Guest editorial: Was the legislature hoodwinked by school officials on Act 46?

I am distressed by the proposals for school closings in Addison County. The Legislature’s Education Committees took many weeks of testimony over a six-year period regarding how we move forward as a state in providing quality education for Vermont children in a way that taxpayers could afford.

As the chairman of the House Education Committee during those years, here’s what we heard:

•  Testimony from principals and the Principals Association told the committees that the principal’s job would become much easier and that they would be better able to address the educational needs of their students if we consolidated school governance and administration.

•  Testimony from superintendents and the Superintendents Association told the committees that they could be much more efficient in delivering educational services to their children because of the flexibility in the use of staff members and far less bureaucratic paperwork associated with multiple workforce budgets and other issues. Those administrative costs could be substantially reduced in order to mitigate the pupil costs increasing due to loss of students, if we consolidated school governance and administration.

•  Testimony from business managers and the Business Managers Association told the committees that financial management costs would be greatly reduced (by 30 million dollars statewide) with the simplified bookkeeping costs associated with keeping track of spending for one larger district rather than several small school districts, if we consolidated school governance and administration.
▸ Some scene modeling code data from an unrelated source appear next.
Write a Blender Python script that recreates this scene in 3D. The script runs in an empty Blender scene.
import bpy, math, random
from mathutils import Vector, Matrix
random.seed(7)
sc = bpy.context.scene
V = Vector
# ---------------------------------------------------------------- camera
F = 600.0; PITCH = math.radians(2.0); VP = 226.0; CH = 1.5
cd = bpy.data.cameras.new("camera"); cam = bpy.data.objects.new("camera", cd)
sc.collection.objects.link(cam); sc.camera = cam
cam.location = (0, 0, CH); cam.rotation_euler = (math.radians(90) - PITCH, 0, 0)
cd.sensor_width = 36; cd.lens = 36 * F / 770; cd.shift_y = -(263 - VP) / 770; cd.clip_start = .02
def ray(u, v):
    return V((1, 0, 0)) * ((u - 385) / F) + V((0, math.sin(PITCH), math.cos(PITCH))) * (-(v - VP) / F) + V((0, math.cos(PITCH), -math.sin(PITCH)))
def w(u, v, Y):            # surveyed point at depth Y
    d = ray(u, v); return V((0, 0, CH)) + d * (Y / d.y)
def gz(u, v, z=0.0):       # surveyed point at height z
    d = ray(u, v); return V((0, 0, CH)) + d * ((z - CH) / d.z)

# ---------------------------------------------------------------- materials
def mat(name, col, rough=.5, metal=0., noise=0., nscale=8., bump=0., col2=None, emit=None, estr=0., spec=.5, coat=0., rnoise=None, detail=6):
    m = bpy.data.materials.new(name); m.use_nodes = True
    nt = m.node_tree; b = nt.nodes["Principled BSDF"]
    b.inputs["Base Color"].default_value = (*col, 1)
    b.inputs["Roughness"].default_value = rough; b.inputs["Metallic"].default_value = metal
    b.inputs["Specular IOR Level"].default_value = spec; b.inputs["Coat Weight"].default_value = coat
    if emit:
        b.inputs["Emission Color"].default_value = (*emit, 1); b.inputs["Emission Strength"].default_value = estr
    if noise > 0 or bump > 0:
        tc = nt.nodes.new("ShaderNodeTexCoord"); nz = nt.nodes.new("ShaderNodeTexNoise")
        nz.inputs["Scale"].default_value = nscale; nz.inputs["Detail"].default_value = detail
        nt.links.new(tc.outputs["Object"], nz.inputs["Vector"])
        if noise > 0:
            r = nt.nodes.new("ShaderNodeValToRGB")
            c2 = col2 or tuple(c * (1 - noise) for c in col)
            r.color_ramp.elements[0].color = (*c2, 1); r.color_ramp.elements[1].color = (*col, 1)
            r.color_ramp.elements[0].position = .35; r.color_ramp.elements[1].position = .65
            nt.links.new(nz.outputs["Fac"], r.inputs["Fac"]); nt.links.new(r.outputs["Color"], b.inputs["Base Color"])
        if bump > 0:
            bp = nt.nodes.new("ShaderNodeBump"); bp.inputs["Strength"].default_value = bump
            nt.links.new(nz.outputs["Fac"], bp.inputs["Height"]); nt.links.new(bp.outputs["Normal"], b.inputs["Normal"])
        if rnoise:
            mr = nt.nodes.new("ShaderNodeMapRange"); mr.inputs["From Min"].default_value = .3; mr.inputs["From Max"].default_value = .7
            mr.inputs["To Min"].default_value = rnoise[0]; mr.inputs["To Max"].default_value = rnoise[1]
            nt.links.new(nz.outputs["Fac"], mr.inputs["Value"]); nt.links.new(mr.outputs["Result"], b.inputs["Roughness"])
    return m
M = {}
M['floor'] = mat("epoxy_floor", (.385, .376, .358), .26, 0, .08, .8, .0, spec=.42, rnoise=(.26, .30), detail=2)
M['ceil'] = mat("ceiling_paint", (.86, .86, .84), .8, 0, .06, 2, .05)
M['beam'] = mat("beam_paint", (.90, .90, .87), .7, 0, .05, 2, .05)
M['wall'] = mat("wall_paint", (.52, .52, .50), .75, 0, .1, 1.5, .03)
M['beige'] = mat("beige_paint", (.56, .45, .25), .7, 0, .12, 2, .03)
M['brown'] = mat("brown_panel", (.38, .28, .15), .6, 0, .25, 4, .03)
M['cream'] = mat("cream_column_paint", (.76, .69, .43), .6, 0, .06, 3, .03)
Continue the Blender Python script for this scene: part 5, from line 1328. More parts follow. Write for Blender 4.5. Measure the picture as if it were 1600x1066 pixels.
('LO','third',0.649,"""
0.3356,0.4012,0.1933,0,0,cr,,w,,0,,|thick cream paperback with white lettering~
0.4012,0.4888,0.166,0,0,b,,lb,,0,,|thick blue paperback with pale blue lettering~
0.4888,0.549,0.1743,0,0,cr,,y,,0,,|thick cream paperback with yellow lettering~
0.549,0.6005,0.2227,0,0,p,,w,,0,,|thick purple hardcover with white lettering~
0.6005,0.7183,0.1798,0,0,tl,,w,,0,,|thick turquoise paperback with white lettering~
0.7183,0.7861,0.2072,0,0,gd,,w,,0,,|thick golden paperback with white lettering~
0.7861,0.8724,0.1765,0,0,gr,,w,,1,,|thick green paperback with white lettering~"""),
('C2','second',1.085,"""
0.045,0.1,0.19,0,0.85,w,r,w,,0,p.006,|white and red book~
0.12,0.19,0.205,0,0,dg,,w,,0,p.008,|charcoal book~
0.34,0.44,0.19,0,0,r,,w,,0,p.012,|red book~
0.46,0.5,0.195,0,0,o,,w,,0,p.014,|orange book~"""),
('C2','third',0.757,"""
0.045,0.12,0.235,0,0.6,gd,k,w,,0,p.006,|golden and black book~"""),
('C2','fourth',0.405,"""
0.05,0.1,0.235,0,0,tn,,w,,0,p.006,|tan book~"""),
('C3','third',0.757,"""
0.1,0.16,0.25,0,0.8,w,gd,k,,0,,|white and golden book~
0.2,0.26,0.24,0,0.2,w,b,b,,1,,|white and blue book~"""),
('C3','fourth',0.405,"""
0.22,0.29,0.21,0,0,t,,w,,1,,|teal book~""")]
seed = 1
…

•  Testimony from curriculum directors told the committee that they would be much better able to design and implement school curriculum that met the needs of their students in an equitable manner to raise the educational achievement of all students, if we consolidated school governance and administration.

•  Testimony from school board members and the School Boards Association told the committees that small schools would be better able to survive and thrive in a larger integrated school district, if we consolidated school governance and administration.

With all this testimony the legislature, in concert with two governors each from a different party and overwhelming vote of legislators from all parties and the Agency of Education, passed and put into place a plan to get most of Vermont school districts to a goal of 900 students.

Now, several years into implementing the plan in Addison County, we have not seen the promised reduction in administrative staff in school buildings or in the superintendent’s offices. What we are seeing instead are proposals to close community schools against the specific intent of the legislation and the wisdom of many community members.

Were we hoodwinked into permitting a power grab by superintendents and school administrators? Or do voters need to continue to speak up and help design the kind of integrated school districts envisioned by the Legislature and what is best for the children in our communities?

Let us keep in mind every day that our children are our greatest resource and the school budgets need to be affordable by taxpayers.

MOUNT ABE BUDGET

I have had much difficulty disassembling the MAUSD school district budget and understanding the proposed budget for 2020. This is what I think I found and this is certainly subject to correction, if I’m mistaken. Student population has decreased by 66 students over the past two years. There is a commitment to no reduction of staff and the administration budget has increased.

Perhaps the biggest challenge is our students who are eligible for free and reduced lunch (FRL), who are the students most costly to educate. While the Mount Abe school district has close to 45 percent free and reduced price lunch students, the district just north of us in Chittenden County has a 5 percent FRL student population. There is a pupil-weighting factor in place, but I don’t think it even comes close to meeting the additional needs of lower income rural Vermont students.

Because of this inequity between districts one solution might be for the legislature to change the per-pupil weighting formula so that more resources ($) are directed to districts with a higher percentage of students eligible for free or reduced price lunches.

However, I’m not sure pleas to change funding will find any traction in Montpelier until we have done our best in our Addison County communities to meet the challenges of larger integrated districts.

David Sharpe is a former state representative from Bristol, who served on the House Education Committee for several years, including as Committee Chairman.